Peu de Français se préoccupent de l’engagement de nos forces au Mali, dans le cadre de l’opération Barkhane. Les medias mainstream relayent d’ailleurs une information lénifiante sur le sujet. Pourtant, la situation s’y dégrade rapidement et pourrait donner lieu à une débâcle française de premier ordre. Le terrorisme islamique est loin d’être vaincu dans cette région.
L’opération Barkhane se déroule au Mali depuis le 31 juillet 2014. Elle était supposée expurger le Mali de ses combattants islamistes. Mais les choses ne se passent pas complètement comme prévu: les militaires français s’enlisent, et les islamistes progressent…
L’ONU s’inquiète de la situation au Mali
Première alarme majeure: le secrétaire général de l’ONU, Antonio Guttieres, a consacré un rapport à la situation du pays, publié le 26 mars. On y lit des phrases comme:
La situation en matière de sécurité dans le nord du Mali est restée complexe, tandis qu’elle n’a cessé de se détériorer dans le Centre et dans la région de Koulikoro, à l’ouest. Les attaques de groupes terroristes ont continué de viser les Forces de défense et de sécurité maliennes, la MINUSMA et les forces internationales. Nombre de ces attaques, notamment celle du 20 janvier contre une base de la MINUSMA à Aguelhok, au cours de laquelle 11 soldats de la paix ont été tués et 26 blessés, ont été revendiquées par le Groupe de soutien à l’islam et aux musulmans.
D’une manière générale, la sécurité se dégrade dans le pays, y compris dans les zones comptant une présence française. Cette dégradation s’explique d’abord par la montée de violences entre communautés. Là encore, le rapport de l’ONU est clair:
Des groupes locaux d’autodéfense portent la responsabilité de la majorité des cas (35) de violation des droits de la personne, dont 17 violations du droit à la vie et 7 cas de déplacement forcé, 6 cas d’enlèvement et 3 violations du droit à l’intégrité physique, 1 du droit à l’alimentation et 1 du droit de propriété. Le Groupe de soutien à l’Islam et aux musulmans et d’autres groupes terroristes sont responsables de 31 cas, dont 12 violations du droit à la vie, 11 cas d’enlèvement, 5 violations du droit à l’éducation et 2 du droit à l’intégrité physique et 1 cas de déplacement forcé. Les groupes armés signataires sont responsables de six violations, dont deux violations du droit à la vie, deux violations du droit à l’intégrité physique, un enlèvement et une violation du droit de propriété.
57. Les Forces de défense et de sécurité maliennes sont responsables de sept violations des droits de l’homme, y compris de sept cas d’exécution extrajudiciaire, quatre cas de torture ou de mauvais traitements et un cas d’arrestation et de détention illégales.

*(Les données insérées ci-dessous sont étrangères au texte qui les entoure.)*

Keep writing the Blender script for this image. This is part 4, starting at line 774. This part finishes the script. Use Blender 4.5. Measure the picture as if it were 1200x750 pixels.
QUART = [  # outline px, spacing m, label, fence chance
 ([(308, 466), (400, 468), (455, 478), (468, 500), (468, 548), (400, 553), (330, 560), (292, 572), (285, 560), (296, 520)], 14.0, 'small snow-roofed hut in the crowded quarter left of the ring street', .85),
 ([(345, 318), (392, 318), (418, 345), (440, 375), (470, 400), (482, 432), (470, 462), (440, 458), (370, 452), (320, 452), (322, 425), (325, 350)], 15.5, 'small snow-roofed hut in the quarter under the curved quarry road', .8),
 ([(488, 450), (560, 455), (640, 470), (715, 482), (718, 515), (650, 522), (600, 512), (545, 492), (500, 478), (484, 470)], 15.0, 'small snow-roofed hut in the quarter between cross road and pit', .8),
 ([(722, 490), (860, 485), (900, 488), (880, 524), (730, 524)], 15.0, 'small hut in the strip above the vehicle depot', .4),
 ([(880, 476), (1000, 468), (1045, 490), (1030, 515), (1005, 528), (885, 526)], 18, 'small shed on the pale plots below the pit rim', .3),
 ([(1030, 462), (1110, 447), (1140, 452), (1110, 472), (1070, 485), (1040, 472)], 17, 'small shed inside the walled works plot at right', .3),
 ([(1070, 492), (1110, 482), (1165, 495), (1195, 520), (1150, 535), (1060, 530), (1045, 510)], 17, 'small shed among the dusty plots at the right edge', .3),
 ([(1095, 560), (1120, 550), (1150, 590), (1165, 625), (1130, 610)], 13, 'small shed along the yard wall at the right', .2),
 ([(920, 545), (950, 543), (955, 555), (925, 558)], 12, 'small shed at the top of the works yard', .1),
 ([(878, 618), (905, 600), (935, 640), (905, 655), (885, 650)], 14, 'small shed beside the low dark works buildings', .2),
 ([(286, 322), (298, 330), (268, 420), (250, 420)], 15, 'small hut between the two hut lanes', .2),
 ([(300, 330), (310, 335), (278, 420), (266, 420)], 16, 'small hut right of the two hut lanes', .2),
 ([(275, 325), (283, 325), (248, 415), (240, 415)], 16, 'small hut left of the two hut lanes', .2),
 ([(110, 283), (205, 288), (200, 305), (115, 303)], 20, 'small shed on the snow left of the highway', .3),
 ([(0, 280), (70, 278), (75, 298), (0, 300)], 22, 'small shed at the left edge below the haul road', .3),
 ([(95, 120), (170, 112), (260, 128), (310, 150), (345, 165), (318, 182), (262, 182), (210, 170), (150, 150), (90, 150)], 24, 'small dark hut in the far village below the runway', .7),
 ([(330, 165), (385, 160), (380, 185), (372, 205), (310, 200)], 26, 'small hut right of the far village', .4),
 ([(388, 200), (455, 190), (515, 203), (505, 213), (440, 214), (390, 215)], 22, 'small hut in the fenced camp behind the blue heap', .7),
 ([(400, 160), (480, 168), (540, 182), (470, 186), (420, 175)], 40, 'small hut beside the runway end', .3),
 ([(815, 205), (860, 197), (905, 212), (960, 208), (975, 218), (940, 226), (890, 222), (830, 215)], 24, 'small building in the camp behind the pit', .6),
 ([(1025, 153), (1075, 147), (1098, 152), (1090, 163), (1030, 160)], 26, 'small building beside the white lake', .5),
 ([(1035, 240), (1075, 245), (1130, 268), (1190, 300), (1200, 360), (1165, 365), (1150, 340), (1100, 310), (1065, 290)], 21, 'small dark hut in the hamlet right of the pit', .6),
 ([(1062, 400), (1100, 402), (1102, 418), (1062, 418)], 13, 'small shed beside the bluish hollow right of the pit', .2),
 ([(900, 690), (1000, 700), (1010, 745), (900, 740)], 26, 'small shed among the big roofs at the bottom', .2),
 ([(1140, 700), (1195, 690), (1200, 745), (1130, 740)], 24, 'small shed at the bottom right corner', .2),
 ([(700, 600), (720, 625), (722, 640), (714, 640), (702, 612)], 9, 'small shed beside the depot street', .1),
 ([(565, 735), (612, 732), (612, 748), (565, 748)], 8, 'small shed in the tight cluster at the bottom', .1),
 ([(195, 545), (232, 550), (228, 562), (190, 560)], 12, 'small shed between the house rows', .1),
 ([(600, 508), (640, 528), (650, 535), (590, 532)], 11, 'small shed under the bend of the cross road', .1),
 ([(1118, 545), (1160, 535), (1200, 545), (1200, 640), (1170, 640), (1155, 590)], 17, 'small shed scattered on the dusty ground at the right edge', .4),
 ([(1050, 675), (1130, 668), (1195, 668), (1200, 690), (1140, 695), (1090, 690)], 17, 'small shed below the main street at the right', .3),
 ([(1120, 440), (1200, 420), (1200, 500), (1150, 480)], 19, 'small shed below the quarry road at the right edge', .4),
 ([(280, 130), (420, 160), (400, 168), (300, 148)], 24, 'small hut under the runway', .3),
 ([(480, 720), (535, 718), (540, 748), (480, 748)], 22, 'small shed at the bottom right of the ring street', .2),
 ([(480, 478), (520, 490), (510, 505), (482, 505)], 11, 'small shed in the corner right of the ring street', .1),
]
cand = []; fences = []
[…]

Autrement dit, la violence se généralise, et pas seulement du fait des actions islamistes.
Qui a commis le massacre d’Ogossagou?
Le jour même où Guttieres publiait un rapport sur la situation au Mali, des chasseurs dogons auraient commis un massacre à Ogossagou dans le centre du Mali. 160 personnes auraient été tuées, y compris des femmes, des enfants et des bébés.
« C’est après qu’ils ont attaqué le village, ils ont versé du gasoil sur les cases, les greniers et les hangars, après ils ont mis le feu », tuant à coups de machette ceux qui tentaient d’échapper aux flammes, a raconté à l’AFP Bara Dicko, un villageois joint par l’AFP de Bamako.
Toutefois, l’identité exacte des auteurs de ce massacre est contestée. Face à la passivité des forces intérieures maliennes, des milliers de manifestants se sont rassemblés à Bamako, notamment pour réclamer la démission du gouvernement. À Bamako même, les islamistes sont soupçonnés d’agiter les foules pour déstabiliser le gouvernement, ce qui n’était pas exactement l’effet recherché par la mission internationale lancée par l’ONU
Les États-Unis vont-ils réagir?
Parallèlement, les États-Unis eux-mêmes s’inquiètent de l’échec français au Mali. Ils ont récemment demandé une évaluation de l’intervention Barkhane. Cette posture pourrait augurer d’une intervention américaine directe en Afrique Centrale et de l’Ouest. Signalons que, depuis quelques années, l’administration américaine s’intéresse de façon grandissante au bassin du lac Tchad.